The Anacortes City Council spent a workshop session in August 2025 discussing whether to replace parts of its three-member committee system with a rotating committee-of-the-whole or a hybrid model and to formalize rules governing remote attendance, public comment and what belongs on the consent agenda. Mayor Miller opened the workshop as staff and seven council members sat around a table to encourage more conversational exchanges.
Council members said the matter matters because changes would affect how and when elected officials see information, how staff time is used and how the public experiences transparency. Councilmember Walters said the goal should be “better discussions and better outcomes,” and Mayor Miller urged the group to use the session to produce specific, workable changes.
The debate split along two main lines: council members and staff who favored more frequent full‑council discussions so all seven members hear the same briefing at the same time, and members who defended smaller, informal committee meetings as a place for staff to get early, candid feedback before issues reach the full council.

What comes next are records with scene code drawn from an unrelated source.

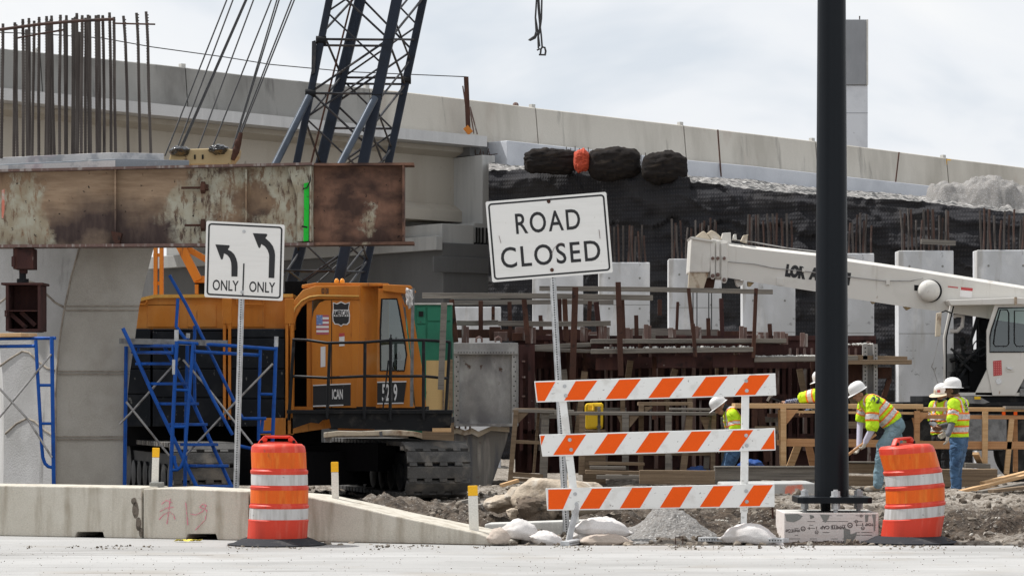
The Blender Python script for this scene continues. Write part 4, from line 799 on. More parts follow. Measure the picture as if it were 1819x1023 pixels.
m = MB(); m.rect(205, 757, 512, 792, 41.4, 1.2); m.build('undercrane_shade_slab', 'black', t)  # black slab added to stand for the shade under the crane
# pendant bar with plastic-wrapped sheaves
m = MB(); m.fp([(299, 288), (303, 272), (312, 267), (330, 265), (400, 263), (412, 266), (424, 262), (421, 276), (413, 286), (410, 293), (300, 293)], 41.4, .5); br = m.build('bridle', 'tan_paint', t, bevel=.02)
m = MB()
for x in (346, 360): m.rect(x-1.5, 275, x+1.5, 283, 41.385, .03)
m.build('slot', 'hole', br)
for x, y, rx in ((321, 270, 19), (389, 267, 17.5)):
    def fn(q, g): return g*(1+.22*n3((q.x*2+x, q.y*2, q.z*2), 1.6, 3))
    m = MB(); m.ball(P(x, y, 41.5), (rx*41.5/F, .35, 9.5*41.5/F), 30, 18, fn); m.build('sheave_wrap', 'tarp', br, smooth=180)
m = MB(); m.path([P(413, 285, 41.4), P(419, 270, 41.4), P(423, 256, 41.4), P(428, 236, 41.4)], [.03, .05, .045, .03], 8); m.ball(P(422, 256, 41.4), (.05, .05, .08)); m.ball(P(418, 268, 41.4), (.045, .05, .06)); m.build('rope_socket', 'rust', br)
for xt, xb, yb in ((403, 293, 277), (414, 314, 266), (436, 319, 266), (438.5, 322, 266), (450.5, 351, 266), (482, 376, 265), (492, 413, 264), (496, 414.5, 264), (518, 416, 262), (523, 428, 238)):
    k = (xt-xb)/yb; m = MB(); m.tube(P(xb, yb, 41.5), P(xt+k*420, -420, 43.5), .0115, n=6); m.build('pendant_rope', 'wire', t)
# boom
def ch(a, b, D): return lambda y: P(a+(b-a)*y/290.0, y, D+(290-y)*.0006)
c1, c2, c3, c4 = ch(585, 527, 41.6), ch(640, 570, 43.0), ch(705, 645, 41.6), ch(752, 690, 43.0)
m = MB(); rs = {0: .052, 1: .082, 2: .078, 3: .058}
for i, c in enumerate((c1, c2, c3, c4)): m.use('boom_navy'); m.bar(c(520), c(-420), rs[i]*2, rs[i]*2, up=(0, 1, 0))
boom = m.build('boom', None, t, bevel=.02)
m = MB(); r = .019
def lace(ca, cb, y0, y1, stp, ph, rr):
    y = y0; k = ph
    while y < y1:
        a, b = (ca, cb) if k % 2 == 0 else (cb, ca); m.tube(a(y), b(y+stp), rr, n=6); y += stp; k += 1
for (ca, cb, o_, st) in ((c1, c3, -400, 94), (c2, c4, -380, 94), (c1, c2, -410, 78), (c3, c4, -395, 78)):
    lace(ca, cb, o_, 500, st, 0, r)
lace(c1, c3, -354, 500, 94, 0, .016); lace(c3, c4, -360, 500, 78, 1, .016); lace(c2, c4, -330, 500, 94, 1, .016)
for ca, cb, ys_ in ((c1, c3, (70, 81, 166, -130, 350, 480)), (c2, c4, (138, 149, 228, -90, 482)), (c1, c2, (70, 166, 482)), (c3, c4, (70, 166, 482))):
    for y in ys_: m.tube(ca(y), cb(y+1), r, n=6)
m.build('lacing', 'lacing', boom)
for c, y in ((c1, 166), (c3, 170), (c1, 72), (c3, 72), (c2, 143), (c4, 143)): m = MB(); m.tube(c(y)+V((-.075, -.02, 0)), c(y)+V((.075, -.02, 0)), .062, n=12); m.build('joint_pin', 'black_steel', boom, smooth=60)
m = MB(); m.tube(P(549, 172, 41.45), P(470, 330, 40.8), .055, n=14); m.build('backstop', 'brace_blue', t, smooth=50); m = MB(); m.tube(P(666, 174, 41.45), P(585, 330, 40.8), .055, n=14); m.build('backstop', 'brace_blue', t, smooth=50)
m = MB(); m.fp([(554, 74), (560, 72), (562, 80), (559, 130), (553, 133)], 41.6, .05); m.build('boom_plate', 'lacing', boom)
m = MB(); m.tube(P(552, 292, 42.3), P(640, -60, 42.3), .016, n=6); m.build('hoist_rope', 'rust', t)
pipes(t, 'guy_rope', 'wire', [[(500, 560, 42), (600, 470, 42.5)], [(512, 480, 42.2), (545, 505, 42.2)]], .014)
# cab
OR = 'crane_orange'; D = 40.35
m = MB(); m.fp([(514, 578), (516, 556), (523, 533), (538, 515), (560, 508), (640, 507), (640, 532), (564, 531), (547, 535), (535, 546), (526, 563), (522, 580), (522, 742), (514, 742)], D, .12); cab = m.build('cab_shell', OR, t, bevel=.008)
m = MB(); m.path([P(x, y, D-.02) for x, y in ((515, 579), (518, 562), (525, 546), (536, 534), (550, 527), (566, 525), (638, 526))], .014, 6); m.build('rain_gutter', 'crane_yellow', cab, smooth=50)
m = MB(); m.rect(506, 500, 545, 742, D+1.0, .05); m.rect(522, 531, 546, 722, D+.75, .05); m.build('cab_interior', 'black', cab)
m = MB(); m.rect(522, 722, 556, 741, D+.02, .8); m.rect(545, 531, 554, 722, D+.06, .1); m.build('door_sill', OR, cab)
m = MB(); m.fp([(554, 724), (553, 572), (557, 553), (567, 538), (578, 533), (624, 532), (624, 724)], D+.02, .05); door = m.build('door', OR, cab, bevel=.008)
m = MB(); m.rect(588.5, 533, 589.7, 724, D+.016, .01); m.build('door_seam', 'hole', door)
m = MB()
for x in (549, 555, 568, 581, 587, 600, 613, 634): m.ball(P(x, 526, D-.006), .008, 8, 6)
m.build('rivet', 'rust', cab)
m = MB(); m.prism([P(624, 532, D+.03), P(640, 532, D+.03), P(633, 724, D+.03), P(624, 724, D+.03)], (0, .05, 0)); vs = []
for k in range(9): u = k/8; vs += [P(lerp(638, 673, u), lerp(508, 506, u), D+.06+.22*math.sin(u*1.57)), P(lerp(632, 668, u), 724, D+.06+.22*math.sin(u*1.57))]
m.add(vs, [(2*k, 2*k+2, 2*k+3, 2*k+1) for k in range(8)]); m.build('side_panel', OR, cab, smooth=40)
m = MB(); Dw = D+.03
for pl_ in ([(672, 512), (707, 512), (705, 531), (678, 531)], [(672, 512), (678, 531), (675.5, 585), (676, 658), (668, 724)], [(676, 658), (718, 658), (728, 694), (737, 724), (668, 724)], [(705, 531), (707, 512), (711, 514), (716, 546), (724, 600), (729, 640), (728, 694), (718, 658), (722, 630), (718, 600), (708.5, 547)]): m.fp(pl_, Dw, .05)
wp = m.build('window_panel', OR, cab)
gk = [(678, 531), (705, 531), (708.5, 547), (718, 600), (722, 630), (718, 658), (676, 658), (675.5, 585)]
m = MB(); m.path([P(x, y, Dw-.006) for x, y in gk], .013, 6, closed=True); wf = m.build('window_gasket', 'black_steel', wp); m = MB(); m.add([P(x, y, Dw+.02) for x, y in gk], [tuple(range(8))]); m.build('pane', 'glass', wp)
m = MB(); m.fp([(680, 505), (729, 507), (733, 511), (722, 522), (680, 517)], D-.06, 1.6); m.fp([(536, 506), (560, 502), (690, 503), (690, 508), (536, 512)], D+.1, 1.4); m.build('roof', OR, cab, bevel=.01)
m = MB(); m.fp([(722, 521), (729, 520), (738, 585), (749, 650), (757, 724), (738, 724), (735, 690), (729, 620), (720, 545)], D+.35, .06); m.bar(P(709, 516, D+.1), P(719, 545, D+.1), .02, .05, up=(0, 1, 0)); m.build('windscreen_frame', OR, cab); m = MB(); m.fp([(722, 521), (729, 520), (738, 585), (749, 650), (757, 724), (750, 724), (743, 650), (731, 585)], D+1.3, .06); m.build('windscreen_frame', OR, cab)
m = MB(); m.add([P(728, 522, D+.4), P(756, 722, D+.4), P(756, 722, D+1.3), P(728, 522, D+1.3)], [(0, 1, 2, 3)]); m.build('windscreen', 'cab_glass', cab)
m = MB(); m.rect(556, 520, 691, 724, D+1.45, .05); m.rect(691, 650, 740, 724, D+1.45, .05); m.build('far_wall', 'tan_paint', cab)
m = MB(); m.rect(560, 722, 757, 730, D+.05, 1.45); m.build('cab_floor', 'black_steel', cab)
m = MB(); m.rect(694, 636, 700, 660, D+.6, .1); m.rect(703, 640, 718, 660, D+.7, .2); m.ball(P(707, 633, D+.6), .05); m.tube(P(712, 655, D+.6), P(709, 625, D+.6), .012); m.build('controls', 'black_steel', cab)
m = MB(); m.ball(P(598, 500.5, D+.6), (.036, .036, .05), 14, 8); m.ball(P(608, 500.5, D+.6), (.036, .036, .05), 14, 8); bc = m.build('beacon', 'amber', cab, smooth=60)
m = MB(); m.rect(582, 503, 622, 507, D+.5, .25); m.build('beacon_base', 'crane_yellow', cab)
# decals
def dec(m_, pts, mat, dd=.006): m_.use(mat); m_.prism([P(x, y, D+.02-dd) for x, y in pts], (0, .003, 0))
sh = lambda k: [(606+(x-606)*k, 557+(y-557)*k) for x, y in ((592, 538), (598.5, 540), (606, 536.5), (613, 540), (620.5, 537.5), (619, 548), (621, 560), (620, 572), (616, 576), (610, 575.5), (606, 578.5), (601, 575.5), (595, 575), (592, 570), (591, 558), (592.5, 548))]
m = MB(); dec(m, sh(1.06), 'decal_white', .006); dec(m, sh(.96), 'black_paint', .010); dec(m, [(592.5, 550), (619.8, 550), (620.3, 562), (592, 562)], 'decal_white', .014); m.use('black_paint'); m.text('AMERICAN', P(606, 561, D+.004), (1, 0, 0), (0, 0, 1), 10*D/F, bold=.03, th=.001, nrm=V((0, -1, 0)), wd=27*D/F); m.build('shield_emblem', None, door, fix=False)
m = MB(); fx0, fx1, fy0, fy1 = 562, 584, 559.5, 594
for k in range(9): dec(m, [(fx0, lerp(fy0, fy1, k/9)), (fx1, lerp(fy0, fy1, k/9)), (fx1, lerp(fy0, fy1, (k+1)/9)), (fx0, lerp(fy0, fy1, (k+1)/9))], 'flag_red' if k % 2 == 0 else 'decal_white', .006)
dec(m, [(fx0, fy0), (573, fy0), (573, 577), (fx0, 577)], 'flag_blue', .009); m.build('flag_sticker', None, door)
m = MB(); dec(m, [(602.5, 592), (612, 591), (612, 614), (602.5, 615)], 'decal_white'); dec(m, [(602.5, 592), (612, 591), (612, 597), (602.5, 598)], 'decal_red', .009); dec(m, [(569.5, 616), (578, 615), (578, 651), (569.5, 652)], 'decal_white')
m.build('notice', None, door)
m = MB()
for x0, x1 in ((556, 623),): dec(m, [(x0, 684), (x1, 681), (x1, 720), (x0, 723)], 'black_paint'); dec(m, [(x0, 683.2), (x1, 680.5), (x1, 682.5), (x0, 685.3)], 'decal_white', .009); dec(m, [(x0, 720), (610, 718), (610, 720.2), (x0, 722.3)], 'decal_white', .009)
m.use('decal_white'); m.text('ICAN', P(599.5, 708, D+.011), (1, 0, 0), (0, 0, 1), 16.5*D/F, bold=.03, th=.001, nrm=V((0, -1, 0)), wd=19*D/F); m.build('name_panel', None, door, fix=False)
m = MB()
for x0, x1 in ((670, 723),): dec(m, [(x0, 679), (x1-1, 678), (x1-6, 715), (x0, 716)], 'black_paint', 0.0); dec(m, [(x0, 677.5), (x1-1, 676.5), (x1-1, 678.6), (x0, 679.6)], 'decal_white', .003); dec(m, [(x0, 715.5), (x1-6, 714.5), (x1-6, 716.6), (x0, 717.6)], 'decal_white', .003)
m.use('decal_white'); m.text('5219', P(692, 711, D+.017), (1, 0, 0), (0, 0, 1), 29*D/F, bold=.02, th=.001, nrm=V((0, -1, 0)), wd=27*D/F); m.build('number_panel', None, wp, fix=False)
m = MB(); m.use('black_paint'); m.text('00100', P(577.5, 522, D-.001), (1, 0, 0), (0, 0, 1), 10.5*D/F, bold=.03, th=.001, nrm=V((0, -1, 0)), wd=13*D/F); m.build('stencil', None, cab, fix=False)
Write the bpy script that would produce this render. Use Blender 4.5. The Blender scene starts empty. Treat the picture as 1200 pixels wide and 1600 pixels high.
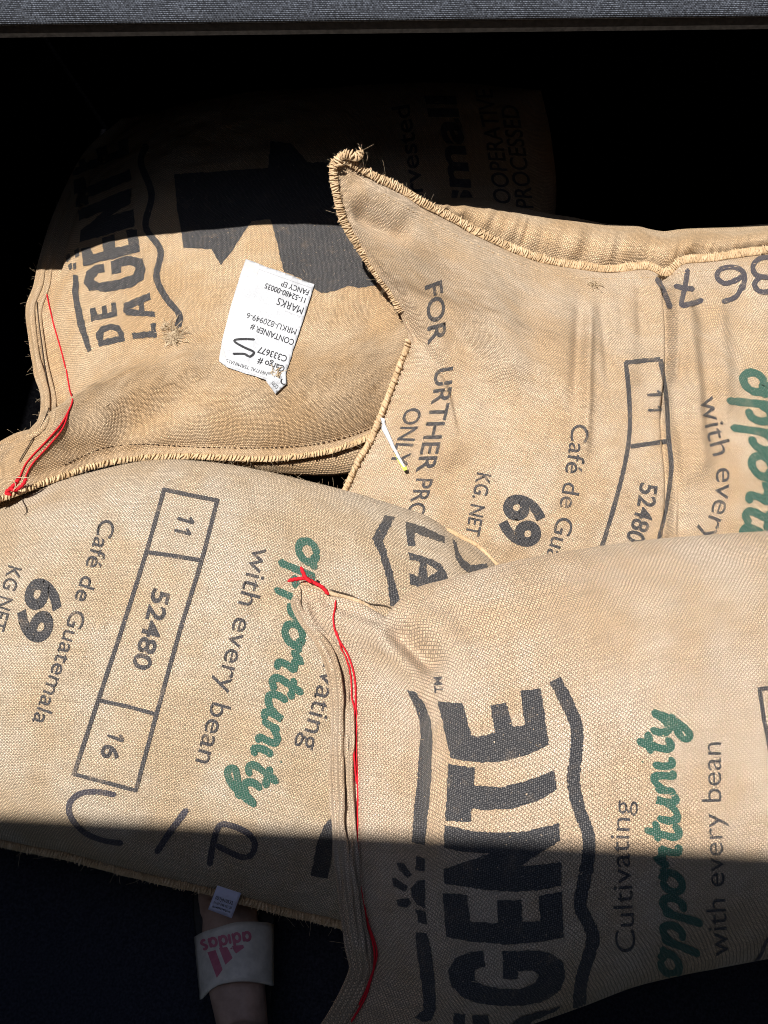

Supporters of the committee-of-the-whole model argued it would reduce the perception that a subset of councilmembers had an information advantage; supporters of the smaller-committee model said those committees let directors test ideas and let councilmembers develop subject-matter familiarity.
On technical and procedural items, staff and council discussed several specific changes staff were asked to draft for council review: defining who chairs a meeting when the mayor and mayor pro tem are absent (one suggested tie‑breaker was the councilmember with the longest tenure); setting an upper limit on virtual attendance (several councilmembers proposed roughly 12 remotely attended meetings annually as a starting point); clarifying whether cameras must remain on for remote participation; formally adopting Robert’s Rules of Order and providing training; tightening the statement of when ordinances require two readings; and standardizing agenda memo contents so staff submissions are consistent and searchable.
Staff also asked council for guidance on expanding items eligible for the consent agenda, proposing additions such as routine public‑works contracts below a dollar threshold, non‑substantive contract time extensions, and low‑dollar interlocal agreements or amendments that do not change scope. The city attorney and contract specialist recommended clearer thresholds and asked council whether it was comfortable delegating routine contract placement to staff when items meet defined criteria.
Public comment procedures were another extended discussion topic. Council reviewed possible changes including: requiring commenters who participate remotely to keep cameras on; offering clearer online instructions and registration tools for remote testimony; limiting visual presentations during public comment while allowing handouts; and adopting a short, posted checklist of public‑comment rules (for example, address the council rather than the audience). Several members favored maintaining the existing in‑person accessibility and warned against creating barriers that would deter residents from speaking. Staff said the city should post clearer online guidance and consider matching rules across advisory boards and commissions.
No formal policy votes were taken at the workshop. Staff and the city clerk were directed to draft proposed amendments reflecting the range of options discussed, including: (1) a hybrid model that preserves some small committees but schedules periodic full‑council work sessions; (2) draft language on remote attendance caps and camera guidance; (3) sample consent‑agenda thresholds and agenda‑memo templates; and (4) updated public‑comment language consistent with MRSC guidance and the Open Public Meetings Act. Mayor Miller said staff would compile the written proposals and return a draft procedures ordinance or policy for formal consideration and adoption at a later meeting.
Councilmembers and staff agreed the topic merited further, structured work rather than a single vote tonight. The workshop format — chairs around a table with directors present — will be used again while staff prepares concrete language and threshold suggestions for council review.